I'm not apologising for E&Y here. As I posted earlier, based on what is in the Lehmans examiner's report, E&Y have some very serious questions to answer about their audit work in the UK and/or the US. But it's imperative that any analysis of the situation is based on facts, instead of a inaccurate, sloppy diatribe that happens to fit in with Murphy's own intolerances.

The Lehman report

Posted by Christie Malry on March 12, 2010 at 11:10 pm

Lehmans building in UKThe report into Lehmans was published today. It's nine volumes and over 2,000 pages long.

Some of the papers have referred to how Lehmans used "accounting gimmickry" to massage its balance sheet so its main banking ratios would look better. At the heart of the matter is the enigmatically named Repo 105.

Repo 105

Repo 105, so named because it involves providing $105 of assets for each $100 of cash (not because it was preceded by 104 failed accounting gimmicks), was designed to switch illiquid assets for cash at key balance sheet dates. The basic idea is this: Lehmans sells some assets to someone else for cash, but signs a contract to buy them back later. The buyer makes a standard interest return on the cash.

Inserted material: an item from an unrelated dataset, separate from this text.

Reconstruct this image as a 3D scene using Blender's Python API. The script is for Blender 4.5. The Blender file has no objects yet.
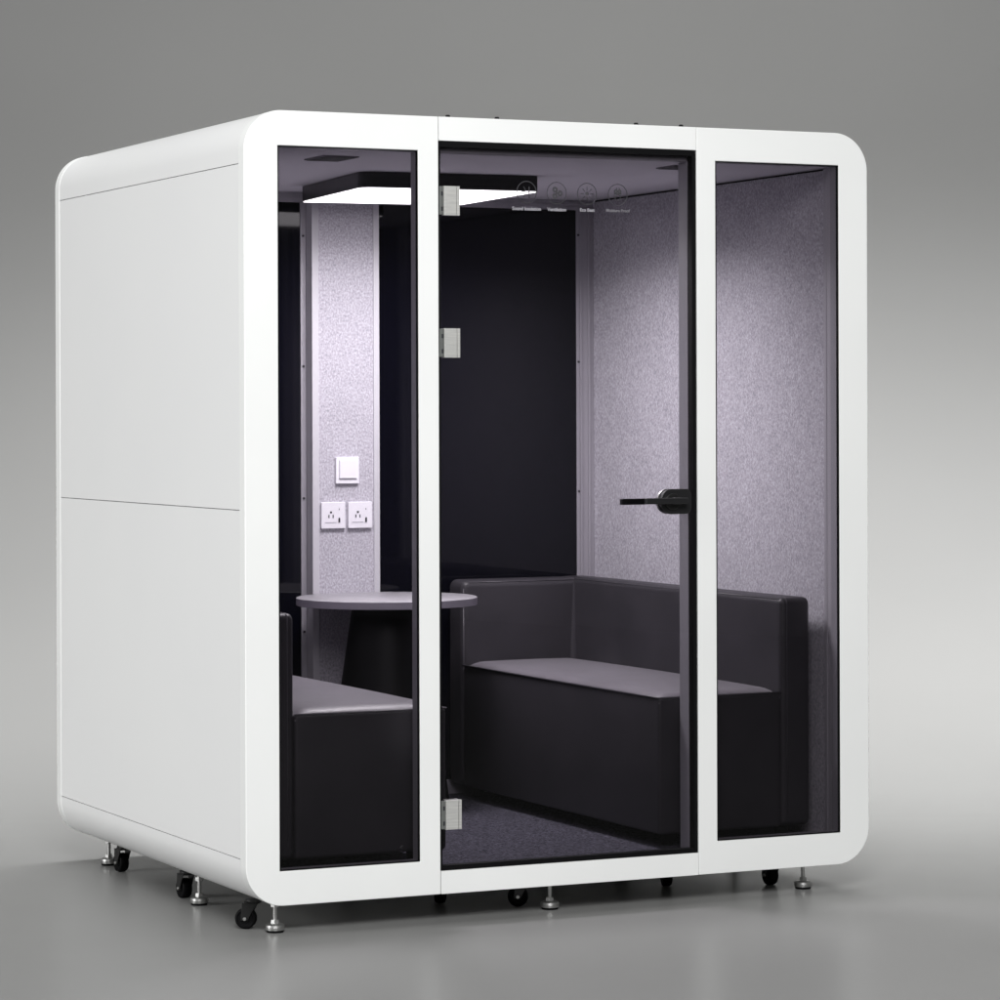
import bpy, bmesh, math, random
from mathutils import Vector, Matrix
random.seed(4)
S = bpy.context.scene
C = S.collection
W, D, H = 2.008, 1.72, 2.2          # pod outer size
FD = 0.045                          # depth of front and back frames
ZF = -0.085                         # studio floor
XR, XL = 1.922, 0.086               # inner faces of the side walls
YB = 1.655                          # inner face of the back wall
ZC, ZK = 2.10, 0.065                # ceiling, carpet

# ------------------------------------------------------------------ materials
def newmat(name):
    m = bpy.data.materials.new(name); m.use_nodes = True
    return m, m.node_tree, m.node_tree.nodes['Principled BSDF']
def plain(name, col, rough=0.5, metal=0.0, spec=0.5, coat=0.0):
    m, nt, b = newmat(name)
    b.inputs['Base Color'].default_value = (*col, 1); b.inputs['Roughness'].default_value = rough
    b.inputs['Metallic'].default_value = metal; b.inputs['Specular IOR Level'].default_value = spec
    b.inputs['Coat Weight'].default_value = coat
    return m
def noisy(name, c1, c2, scale, rough=0.5, spec=0.5, bump=0.0, detail=4, lo=0.35, hi=0.65, stretch=(1,1,1), bscale=None, bdist=0.001, rvar=0.0, metal=0.0, blotch=0.0, crease=0.0):
    m, nt, b = newmat(name); N = nt.nodes; L = nt.links
    tc = N.new('ShaderNodeTexCoord'); mp = N.new('ShaderNodeMapping'); mp.inputs['Scale'].default_value = stretch
    L.new(tc.outputs['Object'], mp.inputs['Vector'])
    no = N.new('ShaderNodeTexNoise'); no.inputs['Scale'].default_value = scale; no.inputs['Detail'].default_value = detail
    L.new(mp.outputs['Vector'], no.inputs['Vector'])
    cr = N.new('ShaderNodeValToRGB'); cr.color_ramp.elements[0].position = lo; cr.color_ramp.elements[1].position = hi
    cr.color_ramp.elements[0].color = (*c1, 1); cr.color_ramp.elements[1].color = (*c2, 1)
    L.new(no.outputs['Fac'], cr.inputs['Fac']); L.new(cr.outputs['Color'], b.inputs['Base Color'])
    b.inputs['Roughness'].default_value = rough; b.inputs['Specular IOR Level'].default_value = spec
    b.inputs['Metallic'].default_value = metal
    if rvar:
        n3 = N.new('ShaderNodeTexNoise'); n3.inputs['Scale'].default_value = 3.0; L.new(mp.outputs['Vector'], n3.inputs['Vector'])
        mr = N.new('ShaderNodeMapRange'); mr.inputs['To Min'].default_value = rough-rvar; mr.inputs['To Max'].default_value = rough+rvar
        L.new(n3.outputs['Fac'], mr.inputs['Value']); L.new(mr.outputs['Result'], b.inputs['Roughness'])
    if blotch:      # slow unevenness of the dye
        n4 = N.new('ShaderNodeTexNoise'); n4.inputs['Scale'].default_value = 9; n4.inputs['Detail'].default_value = 5; L.new(tc.outputs['Object'], n4.inputs['Vector'])
        m4 = N.new('ShaderNodeMapRange'); m4.inputs['From Min'].default_value = .3; m4.inputs['From Max'].default_value = .7
        m4.inputs['To Min'].default_value = 1-blotch; m4.inputs['To Max'].default_value = 1+blotch*.4; L.new(n4.outputs['Fac'], m4.inputs['Value'])
        hs = N.new('ShaderNodeHueSaturation'); L.new(m4.outputs['Result'], hs.inputs['Value']); L.new(cr.outputs['Color'], hs.inputs['Color'])
        L.new(hs.outputs['Color'], b.inputs['Base Color'])
    if bump:
        n2 = N.new('ShaderNodeTexNoise'); n2.inputs['Scale'].default_value = bscale or scale; n2.inputs['Detail'].default_value = 3
        L.new(mp.outputs['Vector'], n2.inputs['Vector'])
        bp = N.new('ShaderNodeBump'); bp.inputs['Strength'].default_value = bump; bp.inputs['Distance'].default_value = bdist
        L.new(n2.outputs['Fac'], bp.inputs['Height']); L.new(bp.outputs['Normal'], b.inputs['Normal'])
        if crease:
            n5 = N.new('ShaderNodeTexNoise'); n5.inputs['Scale'].default_value = 7; n5.inputs['Detail'].default_value = 3; n5.inputs['Distortion'].default_value = .8
            L.new(tc.outputs['Object'], n5.inputs['Vector'])
            b5 = N.new('ShaderNodeBump'); b5.inputs['Strength'].default_value = crease; b5.inputs['Distance'].default_value = .02
            L.new(n5.outputs['Fac'], b5.inputs['Height']); L.new(b5.outputs['Normal'], bp.inputs['Normal'])
    return m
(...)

Key to how this should be accounted for is how genuine the sale really was. Imagine a pawnbrokers. Is it a real sale followed by repurchase, or is it really just a standard loan that happens to be secured against something you value?

Accounting standards tend to assume that it's almost always the latter. Companies that sell things and buy them back probably wanted them all along. They were just using them to convince a third party to loan them money.

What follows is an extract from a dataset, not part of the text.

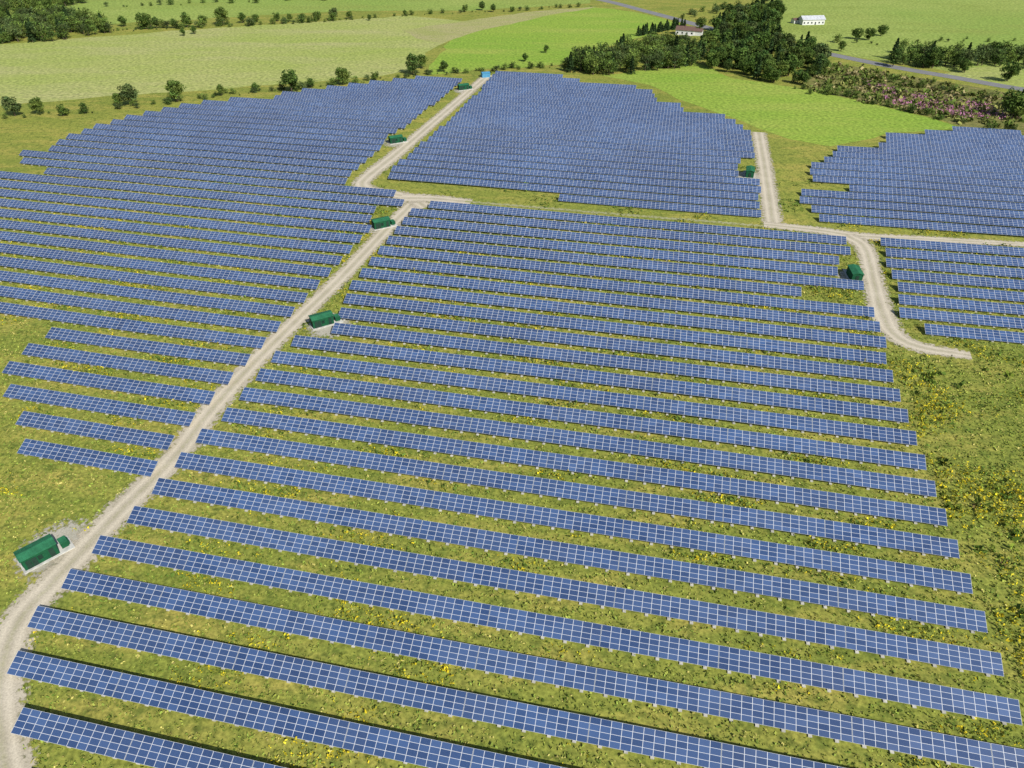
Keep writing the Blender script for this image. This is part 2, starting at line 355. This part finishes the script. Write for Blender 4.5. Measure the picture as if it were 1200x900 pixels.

And, as the Lehmans report makes clear, Lehmans asked several US law firms to sign an opinion saying that Repo 105 was a genuine sale and buyback. They couldn't find a single one. In the end they got a UK firm, Linklaters, to sign an opinion saying that they believed Repo 105 was a valid sale under UK company law. Lehmans then used that opinion to justify wholesale window-dressing of their balance sheet, at one point by as much as $50 billion.

Where were the auditors?

Now, I used to be an auditor. I never audited banks, but I am familiar with the sorts of games companies can play to massage their balance sheets. My firm was keen to train us to be watchful to trickery. They showed us auditing horror stories, such as ZZZZ Best. I bought and read Terry Smith's Accounting for Growth. And, as it happens, I did see some shocking examples of bad accounting (a story for another day, perhaps). But I'm certain that my team would have expected - and would have been expected - to identify a case of window-dressing that was as egregious as the Lehmans report makes out.

What on earth were Ernst & Young thinking? Because the US law firms wouldn't touch Repo 105, Lehmans could only rely on the Linklaters UK opinion, which meant all Repo 105 transactions had to be routed through the UK. The UK auditors should, in my view, have picked up the transactions and reported it back to their parent company auditors in New York. They should have basically ignored the legal opinion. Had I been in their place, I would have told the client that the legal opinion is interesting but not binding on me. Linklaters are lawyers and accordingly are expert in law, not financial reporting.

Secondly, the parent company auditors should have picked them up too. The report is pretty damning about the conduct of the head office audit team, who were notified by a whistleblower of some serious concerns but appear to have failed to follow up on those concerns with the audit committee. This is despite being asked specifically by the audit committee to report on the whistleblower's concerns! The repos were referred to as one of the items.

Colorable claims

The Lehmans report uses the quaint term "colorable claim", which is legalese for "it's a claim that is pretty convincing". It concludes that there is a colorable claim that Ernst and Young were negligent in their audit of Lehmans. Based on what's in the report, I agree. There will be some very nervous risk partners at Ernst and Young tonight.